**What you are asked to do:**
Quote verbatim the span of lines that begins the listing below and closes with the line containing "HOR = 700.0".

+ + +

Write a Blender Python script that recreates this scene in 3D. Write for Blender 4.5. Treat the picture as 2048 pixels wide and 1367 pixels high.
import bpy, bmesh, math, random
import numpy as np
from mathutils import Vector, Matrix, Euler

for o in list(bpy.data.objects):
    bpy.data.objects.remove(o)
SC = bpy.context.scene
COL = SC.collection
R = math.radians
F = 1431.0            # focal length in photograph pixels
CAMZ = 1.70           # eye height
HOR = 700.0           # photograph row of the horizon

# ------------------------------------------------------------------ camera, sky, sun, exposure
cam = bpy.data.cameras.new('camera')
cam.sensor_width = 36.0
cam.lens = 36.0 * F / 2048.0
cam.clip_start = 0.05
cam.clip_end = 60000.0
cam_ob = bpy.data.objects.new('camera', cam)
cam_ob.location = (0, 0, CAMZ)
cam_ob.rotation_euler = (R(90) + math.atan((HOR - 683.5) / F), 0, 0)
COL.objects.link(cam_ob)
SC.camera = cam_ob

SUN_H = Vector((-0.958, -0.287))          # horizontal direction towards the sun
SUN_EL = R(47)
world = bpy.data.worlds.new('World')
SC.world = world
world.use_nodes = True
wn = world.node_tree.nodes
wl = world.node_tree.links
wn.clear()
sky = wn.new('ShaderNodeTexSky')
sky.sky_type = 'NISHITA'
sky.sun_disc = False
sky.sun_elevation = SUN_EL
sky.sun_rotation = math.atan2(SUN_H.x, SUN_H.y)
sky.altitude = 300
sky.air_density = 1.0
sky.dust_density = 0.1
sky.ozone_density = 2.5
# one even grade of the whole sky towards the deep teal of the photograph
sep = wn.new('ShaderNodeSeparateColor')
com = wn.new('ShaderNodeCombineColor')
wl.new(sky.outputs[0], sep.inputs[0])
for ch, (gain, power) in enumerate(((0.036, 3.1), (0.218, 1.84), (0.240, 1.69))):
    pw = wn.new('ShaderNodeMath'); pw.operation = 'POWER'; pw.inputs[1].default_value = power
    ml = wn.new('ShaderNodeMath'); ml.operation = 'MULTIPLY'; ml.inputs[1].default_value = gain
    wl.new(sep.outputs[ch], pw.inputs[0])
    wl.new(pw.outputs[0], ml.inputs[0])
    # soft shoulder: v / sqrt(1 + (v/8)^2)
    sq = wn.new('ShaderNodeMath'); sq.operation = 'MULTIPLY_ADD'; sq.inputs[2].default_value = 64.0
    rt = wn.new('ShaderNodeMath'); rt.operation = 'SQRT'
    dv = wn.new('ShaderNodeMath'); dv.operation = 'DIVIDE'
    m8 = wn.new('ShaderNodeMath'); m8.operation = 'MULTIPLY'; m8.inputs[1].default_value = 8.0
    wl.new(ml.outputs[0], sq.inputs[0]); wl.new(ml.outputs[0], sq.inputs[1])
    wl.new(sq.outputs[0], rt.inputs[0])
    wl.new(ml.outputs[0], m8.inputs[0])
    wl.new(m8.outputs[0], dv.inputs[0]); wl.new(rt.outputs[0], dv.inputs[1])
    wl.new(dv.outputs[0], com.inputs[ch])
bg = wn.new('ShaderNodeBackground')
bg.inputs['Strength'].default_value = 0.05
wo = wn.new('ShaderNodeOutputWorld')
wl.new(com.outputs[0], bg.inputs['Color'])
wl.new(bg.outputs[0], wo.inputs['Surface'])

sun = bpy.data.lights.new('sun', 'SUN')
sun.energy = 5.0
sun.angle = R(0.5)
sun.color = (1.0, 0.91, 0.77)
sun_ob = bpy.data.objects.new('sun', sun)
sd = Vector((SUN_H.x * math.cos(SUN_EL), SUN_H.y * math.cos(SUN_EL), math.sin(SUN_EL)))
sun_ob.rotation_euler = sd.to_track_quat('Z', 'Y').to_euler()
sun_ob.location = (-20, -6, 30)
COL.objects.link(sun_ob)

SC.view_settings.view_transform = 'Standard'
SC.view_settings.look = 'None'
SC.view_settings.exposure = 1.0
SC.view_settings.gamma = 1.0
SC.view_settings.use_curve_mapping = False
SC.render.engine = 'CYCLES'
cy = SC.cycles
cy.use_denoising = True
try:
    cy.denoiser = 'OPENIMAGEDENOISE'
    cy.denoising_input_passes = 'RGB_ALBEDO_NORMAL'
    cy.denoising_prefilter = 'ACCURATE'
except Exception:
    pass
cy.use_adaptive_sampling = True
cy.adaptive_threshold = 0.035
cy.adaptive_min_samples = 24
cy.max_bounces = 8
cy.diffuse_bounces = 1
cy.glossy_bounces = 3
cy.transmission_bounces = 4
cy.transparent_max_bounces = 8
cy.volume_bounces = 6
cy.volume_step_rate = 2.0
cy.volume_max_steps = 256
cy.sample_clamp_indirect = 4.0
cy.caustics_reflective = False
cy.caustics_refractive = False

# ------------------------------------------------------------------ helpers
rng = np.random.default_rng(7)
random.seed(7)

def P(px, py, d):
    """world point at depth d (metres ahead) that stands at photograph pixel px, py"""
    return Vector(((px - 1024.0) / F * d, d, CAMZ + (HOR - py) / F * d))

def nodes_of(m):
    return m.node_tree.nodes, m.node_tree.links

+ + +

**Exercise result:**
Write a Blender Python script that recreates this scene in 3D. Write for Blender 4.5. Treat the picture as 2048 pixels wide and 1367 pixels high.
import bpy, bmesh, math, random
import numpy as np
from mathutils import Vector, Matrix, Euler

for o in list(bpy.data.objects):
    bpy.data.objects.remove(o)
SC = bpy.context.scene
COL = SC.collection
R = math.radians
F = 1431.0            # focal length in photograph pixels
CAMZ = 1.70           # eye height
HOR = 700.0           # photograph row of the horizon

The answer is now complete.